The announcement from McDonald's follows a Reuters report that Beyond Meat rival Impossible Foods is no longer trying to win a deal with McDonald's because it cannot produce enough of its imitation meat to partner with the world's biggest fast food chain.

Beyond Meat shares, which closed up 12.5% on Tuesday after the news, rose another 5% after the burger chain's statement on the trials.

McDonald's late last year was one of the last big fast-food chains to announce tryouts of a plant-based sandwich in 28 restaurants in southwestern Ontario. The expanded trials will now cover 52 outlets and last another three months.

Since then, analysts and industry consultants have questioned whether the popularity of the plant-based meat burgers will prove sustainable and large enough to justify a wider U.S. launch.

McDonald's said on Wednesday that in the new trials, the vegan burgers would be 50 Canadian cents cheaper at C$5.99 (3.51 pounds), but added the price would vary by outlet.

A report from the Canadian business newspaper Financial Post, citing a company executive, said the change in price did not have to do with customer feedback, but to see how the change would influence demand. (https://bit.ly/2T2QQG5)

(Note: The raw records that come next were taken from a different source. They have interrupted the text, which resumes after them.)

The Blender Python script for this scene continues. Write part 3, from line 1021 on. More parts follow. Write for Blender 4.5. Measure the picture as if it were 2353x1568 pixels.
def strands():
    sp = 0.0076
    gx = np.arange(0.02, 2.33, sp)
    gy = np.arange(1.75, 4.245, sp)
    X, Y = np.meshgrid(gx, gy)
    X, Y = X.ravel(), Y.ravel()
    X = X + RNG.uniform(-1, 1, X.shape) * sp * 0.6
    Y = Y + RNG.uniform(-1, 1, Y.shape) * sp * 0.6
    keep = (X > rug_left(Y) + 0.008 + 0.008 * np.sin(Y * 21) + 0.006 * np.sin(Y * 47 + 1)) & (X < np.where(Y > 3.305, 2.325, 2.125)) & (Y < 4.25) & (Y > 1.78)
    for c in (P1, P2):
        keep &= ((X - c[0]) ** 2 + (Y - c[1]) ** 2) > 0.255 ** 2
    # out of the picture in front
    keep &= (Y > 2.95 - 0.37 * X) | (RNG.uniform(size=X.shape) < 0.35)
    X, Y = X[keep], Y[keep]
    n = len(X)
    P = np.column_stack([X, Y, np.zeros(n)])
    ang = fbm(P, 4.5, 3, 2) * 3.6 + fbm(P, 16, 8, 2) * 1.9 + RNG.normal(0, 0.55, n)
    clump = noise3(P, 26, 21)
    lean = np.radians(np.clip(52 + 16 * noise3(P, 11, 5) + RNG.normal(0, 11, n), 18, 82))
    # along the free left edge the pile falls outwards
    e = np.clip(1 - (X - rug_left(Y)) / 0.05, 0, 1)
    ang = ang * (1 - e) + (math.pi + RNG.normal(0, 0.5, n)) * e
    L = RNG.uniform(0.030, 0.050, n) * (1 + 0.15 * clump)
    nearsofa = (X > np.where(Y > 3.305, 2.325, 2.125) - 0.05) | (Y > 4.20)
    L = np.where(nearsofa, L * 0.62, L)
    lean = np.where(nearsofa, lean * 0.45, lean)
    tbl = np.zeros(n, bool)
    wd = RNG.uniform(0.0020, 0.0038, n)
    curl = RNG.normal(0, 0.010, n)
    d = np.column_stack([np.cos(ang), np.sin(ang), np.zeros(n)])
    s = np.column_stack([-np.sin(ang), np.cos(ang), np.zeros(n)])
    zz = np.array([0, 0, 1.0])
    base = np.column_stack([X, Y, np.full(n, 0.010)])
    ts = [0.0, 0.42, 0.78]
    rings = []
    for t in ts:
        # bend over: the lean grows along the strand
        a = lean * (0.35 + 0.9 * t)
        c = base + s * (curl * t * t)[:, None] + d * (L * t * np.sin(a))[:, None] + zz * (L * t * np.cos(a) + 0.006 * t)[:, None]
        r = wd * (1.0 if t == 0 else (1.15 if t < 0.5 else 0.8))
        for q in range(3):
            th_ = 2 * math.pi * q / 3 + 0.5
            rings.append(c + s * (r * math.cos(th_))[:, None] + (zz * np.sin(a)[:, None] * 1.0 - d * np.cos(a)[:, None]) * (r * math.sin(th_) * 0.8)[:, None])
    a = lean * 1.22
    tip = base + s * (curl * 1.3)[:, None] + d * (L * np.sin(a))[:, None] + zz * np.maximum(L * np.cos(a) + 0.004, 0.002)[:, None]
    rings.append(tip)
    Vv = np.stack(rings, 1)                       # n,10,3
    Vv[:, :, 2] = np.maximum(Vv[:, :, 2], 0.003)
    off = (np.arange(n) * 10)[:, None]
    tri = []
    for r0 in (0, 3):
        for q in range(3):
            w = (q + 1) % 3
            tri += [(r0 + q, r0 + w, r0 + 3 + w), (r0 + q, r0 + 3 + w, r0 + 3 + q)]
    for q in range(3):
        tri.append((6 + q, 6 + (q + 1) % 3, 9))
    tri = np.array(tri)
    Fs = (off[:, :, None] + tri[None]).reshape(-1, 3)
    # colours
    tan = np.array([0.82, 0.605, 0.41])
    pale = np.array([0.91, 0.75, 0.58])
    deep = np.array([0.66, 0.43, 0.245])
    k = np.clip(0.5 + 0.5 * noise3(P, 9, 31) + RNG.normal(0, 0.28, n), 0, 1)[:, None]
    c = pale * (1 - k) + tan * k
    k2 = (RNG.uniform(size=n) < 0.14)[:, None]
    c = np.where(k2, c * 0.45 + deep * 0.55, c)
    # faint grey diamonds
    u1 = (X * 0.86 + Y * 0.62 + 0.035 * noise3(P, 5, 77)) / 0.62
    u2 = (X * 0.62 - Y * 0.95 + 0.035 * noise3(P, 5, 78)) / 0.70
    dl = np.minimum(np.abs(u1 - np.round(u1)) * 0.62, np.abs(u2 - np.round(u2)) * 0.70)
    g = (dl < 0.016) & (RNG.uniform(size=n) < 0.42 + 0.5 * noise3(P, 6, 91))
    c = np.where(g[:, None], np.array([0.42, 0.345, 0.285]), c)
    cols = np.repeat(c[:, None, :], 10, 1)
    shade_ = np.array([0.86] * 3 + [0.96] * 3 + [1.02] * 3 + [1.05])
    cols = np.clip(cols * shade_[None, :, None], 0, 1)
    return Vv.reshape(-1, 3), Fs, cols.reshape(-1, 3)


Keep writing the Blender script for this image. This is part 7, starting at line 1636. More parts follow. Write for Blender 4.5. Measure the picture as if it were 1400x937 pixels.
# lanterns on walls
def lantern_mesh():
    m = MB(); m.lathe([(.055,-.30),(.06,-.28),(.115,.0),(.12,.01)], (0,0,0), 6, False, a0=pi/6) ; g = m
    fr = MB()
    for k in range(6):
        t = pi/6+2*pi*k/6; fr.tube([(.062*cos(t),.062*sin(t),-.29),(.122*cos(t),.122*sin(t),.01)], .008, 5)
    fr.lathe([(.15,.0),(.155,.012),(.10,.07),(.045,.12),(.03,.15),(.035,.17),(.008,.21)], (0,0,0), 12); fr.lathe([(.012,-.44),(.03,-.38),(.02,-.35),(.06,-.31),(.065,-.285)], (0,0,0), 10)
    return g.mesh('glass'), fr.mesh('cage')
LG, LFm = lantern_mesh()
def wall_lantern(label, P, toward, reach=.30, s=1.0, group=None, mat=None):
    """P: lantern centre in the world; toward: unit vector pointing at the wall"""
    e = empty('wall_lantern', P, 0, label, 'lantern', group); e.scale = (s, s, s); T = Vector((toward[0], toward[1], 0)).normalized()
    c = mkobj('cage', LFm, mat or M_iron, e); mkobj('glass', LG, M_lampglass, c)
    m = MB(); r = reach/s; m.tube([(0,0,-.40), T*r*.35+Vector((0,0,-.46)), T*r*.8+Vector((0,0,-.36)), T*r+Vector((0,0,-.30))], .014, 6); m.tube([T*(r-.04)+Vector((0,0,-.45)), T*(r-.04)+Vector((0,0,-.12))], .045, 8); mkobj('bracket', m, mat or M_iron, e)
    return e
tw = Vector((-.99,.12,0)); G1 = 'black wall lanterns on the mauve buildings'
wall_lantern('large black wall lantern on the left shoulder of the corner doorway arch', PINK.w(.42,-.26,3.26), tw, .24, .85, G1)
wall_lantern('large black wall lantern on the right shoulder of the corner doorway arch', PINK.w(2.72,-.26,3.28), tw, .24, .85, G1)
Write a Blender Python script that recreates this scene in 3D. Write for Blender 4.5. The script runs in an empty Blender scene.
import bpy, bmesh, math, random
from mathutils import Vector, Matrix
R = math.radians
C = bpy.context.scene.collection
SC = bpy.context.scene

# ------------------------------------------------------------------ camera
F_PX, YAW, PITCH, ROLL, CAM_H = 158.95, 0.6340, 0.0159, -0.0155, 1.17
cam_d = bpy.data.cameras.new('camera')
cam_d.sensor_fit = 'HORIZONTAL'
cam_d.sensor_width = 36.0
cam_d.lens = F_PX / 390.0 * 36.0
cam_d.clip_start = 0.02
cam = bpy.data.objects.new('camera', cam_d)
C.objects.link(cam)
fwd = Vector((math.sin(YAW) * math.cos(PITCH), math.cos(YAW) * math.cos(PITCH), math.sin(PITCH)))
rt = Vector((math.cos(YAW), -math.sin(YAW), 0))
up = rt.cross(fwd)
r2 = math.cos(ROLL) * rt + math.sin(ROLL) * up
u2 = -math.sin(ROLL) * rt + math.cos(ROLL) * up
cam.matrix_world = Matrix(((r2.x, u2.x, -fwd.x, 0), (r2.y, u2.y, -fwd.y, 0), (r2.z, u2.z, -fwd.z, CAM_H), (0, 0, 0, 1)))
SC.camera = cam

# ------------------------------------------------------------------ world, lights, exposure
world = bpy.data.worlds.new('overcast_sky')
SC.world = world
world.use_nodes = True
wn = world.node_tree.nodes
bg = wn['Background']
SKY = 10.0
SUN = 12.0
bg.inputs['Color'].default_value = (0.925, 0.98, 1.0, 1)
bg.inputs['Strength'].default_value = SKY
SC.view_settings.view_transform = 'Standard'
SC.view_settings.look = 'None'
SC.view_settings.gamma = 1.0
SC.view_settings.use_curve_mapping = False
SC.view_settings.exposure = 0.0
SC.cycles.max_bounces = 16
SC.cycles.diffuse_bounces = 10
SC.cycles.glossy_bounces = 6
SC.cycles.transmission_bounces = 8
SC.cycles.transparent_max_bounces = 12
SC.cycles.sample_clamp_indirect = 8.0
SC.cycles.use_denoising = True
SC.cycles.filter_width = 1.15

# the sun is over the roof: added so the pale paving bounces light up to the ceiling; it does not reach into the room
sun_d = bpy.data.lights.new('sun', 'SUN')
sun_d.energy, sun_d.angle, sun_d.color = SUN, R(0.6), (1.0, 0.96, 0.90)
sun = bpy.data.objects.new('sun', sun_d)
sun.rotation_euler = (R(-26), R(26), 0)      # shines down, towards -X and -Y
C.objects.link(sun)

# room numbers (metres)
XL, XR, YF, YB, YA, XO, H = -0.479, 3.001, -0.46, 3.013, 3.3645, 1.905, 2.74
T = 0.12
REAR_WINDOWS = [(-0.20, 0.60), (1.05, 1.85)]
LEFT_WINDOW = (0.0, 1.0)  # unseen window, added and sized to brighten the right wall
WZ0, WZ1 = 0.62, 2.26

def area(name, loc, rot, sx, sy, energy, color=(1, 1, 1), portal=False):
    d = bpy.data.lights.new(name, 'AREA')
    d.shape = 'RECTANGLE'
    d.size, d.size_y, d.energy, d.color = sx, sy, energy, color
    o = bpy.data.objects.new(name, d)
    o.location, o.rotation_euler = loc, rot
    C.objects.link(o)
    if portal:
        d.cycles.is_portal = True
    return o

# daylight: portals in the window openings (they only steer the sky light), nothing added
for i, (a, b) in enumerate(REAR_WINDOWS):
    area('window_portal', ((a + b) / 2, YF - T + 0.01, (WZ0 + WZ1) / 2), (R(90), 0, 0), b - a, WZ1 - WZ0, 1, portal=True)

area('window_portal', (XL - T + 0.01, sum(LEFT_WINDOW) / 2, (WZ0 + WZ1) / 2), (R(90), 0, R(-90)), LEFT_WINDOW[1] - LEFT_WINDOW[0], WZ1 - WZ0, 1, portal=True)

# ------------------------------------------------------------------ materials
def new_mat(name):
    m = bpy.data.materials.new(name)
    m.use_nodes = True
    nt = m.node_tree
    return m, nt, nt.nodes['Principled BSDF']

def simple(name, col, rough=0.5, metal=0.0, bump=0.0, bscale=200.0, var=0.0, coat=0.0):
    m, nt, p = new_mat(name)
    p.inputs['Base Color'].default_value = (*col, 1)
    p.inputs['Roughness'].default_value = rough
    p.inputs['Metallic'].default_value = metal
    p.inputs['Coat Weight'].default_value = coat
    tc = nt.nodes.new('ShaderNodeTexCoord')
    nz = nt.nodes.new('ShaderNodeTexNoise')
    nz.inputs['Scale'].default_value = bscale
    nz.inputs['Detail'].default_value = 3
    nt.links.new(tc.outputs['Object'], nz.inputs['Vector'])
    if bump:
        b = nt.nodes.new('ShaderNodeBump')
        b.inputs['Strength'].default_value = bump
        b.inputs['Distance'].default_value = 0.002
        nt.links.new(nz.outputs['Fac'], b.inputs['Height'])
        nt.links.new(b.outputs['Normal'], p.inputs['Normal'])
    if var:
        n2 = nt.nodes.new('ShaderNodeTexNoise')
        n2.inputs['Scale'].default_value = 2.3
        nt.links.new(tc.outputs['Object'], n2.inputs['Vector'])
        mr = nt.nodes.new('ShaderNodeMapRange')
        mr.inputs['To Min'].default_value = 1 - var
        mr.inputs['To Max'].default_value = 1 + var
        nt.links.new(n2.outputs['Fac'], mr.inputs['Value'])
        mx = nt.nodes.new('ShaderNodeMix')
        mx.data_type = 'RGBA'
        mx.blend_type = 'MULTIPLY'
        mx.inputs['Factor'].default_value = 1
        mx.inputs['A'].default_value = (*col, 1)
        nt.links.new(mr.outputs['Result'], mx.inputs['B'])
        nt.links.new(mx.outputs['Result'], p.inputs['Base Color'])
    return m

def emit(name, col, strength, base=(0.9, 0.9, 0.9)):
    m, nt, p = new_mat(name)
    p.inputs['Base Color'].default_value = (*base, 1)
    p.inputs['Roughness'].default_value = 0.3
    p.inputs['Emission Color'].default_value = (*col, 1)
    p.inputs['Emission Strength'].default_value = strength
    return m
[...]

McDonald's in its statement did not indicate the level of demand or customer interest it was getting from the initial tests.

UBS said in December McDonald's could sell more than 250 million Beyond Meat P.L.T. burgers annually if it rolled out the product across its nearly 14,000 U.S. outlets, based on the Swiss investment bank's tests that showed McDonald's was selling nearly 100 burgers a day at some Canadian outlets.

"As we expand the test, we're continuing to listen to our guests ... and assess the appetite for a plant-based alternative," Michaela Charette, head of consumer insights at McDonald's Canada, said in the statement on Wednesday.